System proxy versus TUN for social web apps
| Scenario | System proxy | TUN (typical) |
|---|---|---|
| Threads in mainstream Chromium build | Often sufficient | Optional if policies disagree |
| Secondary browsers or hardened profiles | May ignore OS proxy | Uniform capture |
| Long-lived WebSocket / streaming attachments | Sensitive to churn | Stable path matters |
| Laptops with multiple VPN clients | Fewer adapter fights | Plan DNS hijack carefully |
Checklist before you blame Threads
- Evidence in the log: SNI or domain, first rule matched, outbound group name.
- Resolver agreement: OS, core, and browser experimental DNS settings tell one story.
- Ordering sanity: verified Meta Threads rows beat geography shortcuts.
- Exit stability: avoid flapping winners on tabs that stay open.
- Rollback test: disable Clash cleanly to rule out double tunnels.
- Docs cross-check: keep vocabulary consistent with the site configuration documentation while you edit YAML.
Policy, accounts, and jurisdiction
Routing Meta traffic through arbitrary countries can violate local regulation, employment acceptable-use policies, or contractual data clauses.
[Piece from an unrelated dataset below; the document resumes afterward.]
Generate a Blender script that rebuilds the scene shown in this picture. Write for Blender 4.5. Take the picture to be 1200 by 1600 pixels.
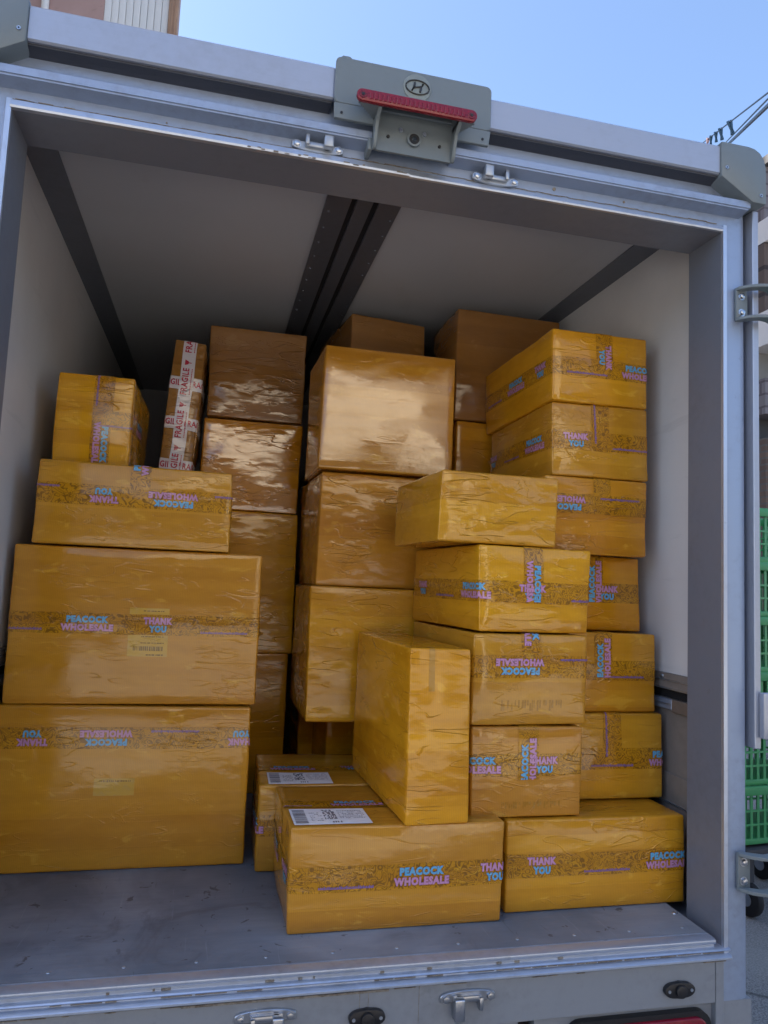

Clash implements your instructions; it does not provide legal advice. Design policy with compliance stakeholders first, then encode it in split routing.
Client downloads and upstream source
Install clients from the official Clash download page. Use GitHub or upstream repositories for licenses, source, and issue trackers—not as the default installer path for teammates who only need a working binary.
Closing thoughts
Threads in the web is a stress test for the same ingredients every large social surface needs: trustworthy DNS, legible split routing, and exits that do not rearrange themselves mid-scroll. When those ingredients align, Meta Threads stops feeling like a roulette wheel and starts behaving like any other HTTPS app—predictable handshakes, steady chunk delivery, and logs you can explain to a colleague without hand-waving.
Compared with opaque one-click VPNs, Clash stays valuable because the YAML matches the packet capture narrative. That matters when you are the person who gets paged for “social web is flaky,” not when you merely consume the feed.